## START Dataset extract

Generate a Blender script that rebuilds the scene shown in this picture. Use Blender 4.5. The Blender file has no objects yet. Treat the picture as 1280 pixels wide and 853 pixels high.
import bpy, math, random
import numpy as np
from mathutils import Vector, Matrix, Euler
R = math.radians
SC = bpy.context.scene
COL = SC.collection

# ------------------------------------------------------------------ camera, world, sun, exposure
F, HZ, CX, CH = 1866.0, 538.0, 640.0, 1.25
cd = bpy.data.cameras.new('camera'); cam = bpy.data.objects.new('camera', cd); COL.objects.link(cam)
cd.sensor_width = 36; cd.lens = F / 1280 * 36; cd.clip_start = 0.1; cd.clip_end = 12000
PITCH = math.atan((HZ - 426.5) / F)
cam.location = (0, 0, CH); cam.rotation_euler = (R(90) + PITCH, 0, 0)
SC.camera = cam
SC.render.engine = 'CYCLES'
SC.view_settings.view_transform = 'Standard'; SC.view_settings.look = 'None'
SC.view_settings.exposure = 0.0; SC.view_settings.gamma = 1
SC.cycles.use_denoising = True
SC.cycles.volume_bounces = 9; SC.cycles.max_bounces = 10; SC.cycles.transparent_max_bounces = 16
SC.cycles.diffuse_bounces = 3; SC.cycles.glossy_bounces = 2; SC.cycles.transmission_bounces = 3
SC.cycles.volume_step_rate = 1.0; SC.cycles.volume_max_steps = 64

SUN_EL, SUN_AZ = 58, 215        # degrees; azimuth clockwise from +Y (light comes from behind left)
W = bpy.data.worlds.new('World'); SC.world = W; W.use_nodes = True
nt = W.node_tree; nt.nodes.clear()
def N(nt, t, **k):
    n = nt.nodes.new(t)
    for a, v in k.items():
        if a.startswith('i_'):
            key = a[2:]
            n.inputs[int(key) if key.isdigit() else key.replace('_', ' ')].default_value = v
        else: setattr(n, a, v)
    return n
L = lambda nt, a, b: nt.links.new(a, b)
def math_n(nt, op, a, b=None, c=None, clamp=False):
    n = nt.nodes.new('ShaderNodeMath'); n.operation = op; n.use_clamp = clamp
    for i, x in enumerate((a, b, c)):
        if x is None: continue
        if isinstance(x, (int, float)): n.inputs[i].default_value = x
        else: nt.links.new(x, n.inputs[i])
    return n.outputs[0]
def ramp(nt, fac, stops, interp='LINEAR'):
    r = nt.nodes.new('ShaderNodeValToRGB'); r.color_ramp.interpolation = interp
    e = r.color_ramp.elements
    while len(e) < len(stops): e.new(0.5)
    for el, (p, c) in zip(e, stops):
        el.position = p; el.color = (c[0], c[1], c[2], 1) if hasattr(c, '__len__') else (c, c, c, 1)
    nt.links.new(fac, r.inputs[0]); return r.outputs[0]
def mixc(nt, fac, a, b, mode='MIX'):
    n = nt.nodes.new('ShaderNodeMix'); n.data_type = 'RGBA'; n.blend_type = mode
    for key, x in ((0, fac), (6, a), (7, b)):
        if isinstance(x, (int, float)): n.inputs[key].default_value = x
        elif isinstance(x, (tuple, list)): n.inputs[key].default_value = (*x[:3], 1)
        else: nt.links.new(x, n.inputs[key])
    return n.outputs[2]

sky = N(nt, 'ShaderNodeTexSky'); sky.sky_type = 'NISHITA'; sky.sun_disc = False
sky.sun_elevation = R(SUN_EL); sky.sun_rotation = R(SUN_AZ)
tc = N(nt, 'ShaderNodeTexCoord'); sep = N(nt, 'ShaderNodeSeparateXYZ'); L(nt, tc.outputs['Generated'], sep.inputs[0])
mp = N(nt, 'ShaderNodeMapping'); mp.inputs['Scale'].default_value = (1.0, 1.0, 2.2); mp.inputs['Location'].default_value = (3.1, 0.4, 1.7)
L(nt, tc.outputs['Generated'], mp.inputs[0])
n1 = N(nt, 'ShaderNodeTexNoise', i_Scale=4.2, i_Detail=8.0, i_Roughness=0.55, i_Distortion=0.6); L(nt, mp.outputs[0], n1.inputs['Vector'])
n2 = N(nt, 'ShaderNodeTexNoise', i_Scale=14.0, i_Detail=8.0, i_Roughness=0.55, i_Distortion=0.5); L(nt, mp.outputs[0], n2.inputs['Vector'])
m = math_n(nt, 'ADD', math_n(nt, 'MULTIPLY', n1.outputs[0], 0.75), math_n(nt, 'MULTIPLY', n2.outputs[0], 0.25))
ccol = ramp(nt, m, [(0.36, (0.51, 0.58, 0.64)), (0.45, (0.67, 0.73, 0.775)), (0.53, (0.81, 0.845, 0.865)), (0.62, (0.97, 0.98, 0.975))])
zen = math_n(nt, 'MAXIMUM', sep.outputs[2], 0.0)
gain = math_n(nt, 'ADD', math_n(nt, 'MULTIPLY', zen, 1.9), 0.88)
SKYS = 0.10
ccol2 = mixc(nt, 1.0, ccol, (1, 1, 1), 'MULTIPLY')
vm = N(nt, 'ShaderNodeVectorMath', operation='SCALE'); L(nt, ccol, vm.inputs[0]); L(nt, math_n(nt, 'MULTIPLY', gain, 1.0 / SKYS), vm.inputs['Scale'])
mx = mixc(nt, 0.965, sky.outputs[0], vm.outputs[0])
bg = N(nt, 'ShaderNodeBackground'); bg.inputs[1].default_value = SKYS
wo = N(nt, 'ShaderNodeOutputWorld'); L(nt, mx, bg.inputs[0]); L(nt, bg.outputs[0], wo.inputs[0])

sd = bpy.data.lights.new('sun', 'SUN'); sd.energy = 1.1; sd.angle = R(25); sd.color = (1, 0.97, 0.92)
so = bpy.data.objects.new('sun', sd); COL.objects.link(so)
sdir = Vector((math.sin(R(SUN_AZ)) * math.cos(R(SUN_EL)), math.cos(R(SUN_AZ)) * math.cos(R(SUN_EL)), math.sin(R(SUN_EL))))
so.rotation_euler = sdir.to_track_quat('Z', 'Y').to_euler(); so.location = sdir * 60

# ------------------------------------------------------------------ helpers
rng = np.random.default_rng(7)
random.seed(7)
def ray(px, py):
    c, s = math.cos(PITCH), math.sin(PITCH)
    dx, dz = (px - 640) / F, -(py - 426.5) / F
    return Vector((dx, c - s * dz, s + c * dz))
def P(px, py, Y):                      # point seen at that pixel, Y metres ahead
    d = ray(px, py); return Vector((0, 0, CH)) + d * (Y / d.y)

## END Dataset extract

◆ Brief:
All lines from the beginning of the material above through the one with "COL = SC.collection" need to be returned exactly; please return those and only those.

◆ Solved exercise:
Generate a Blender script that rebuilds the scene shown in this picture. Use Blender 4.5. The Blender file has no objects yet. Treat the picture as 1280 pixels wide and 853 pixels high.
import bpy, math, random
import numpy as np
from mathutils import Vector, Matrix, Euler
R = math.radians
SC = bpy.context.scene
COL = SC.collection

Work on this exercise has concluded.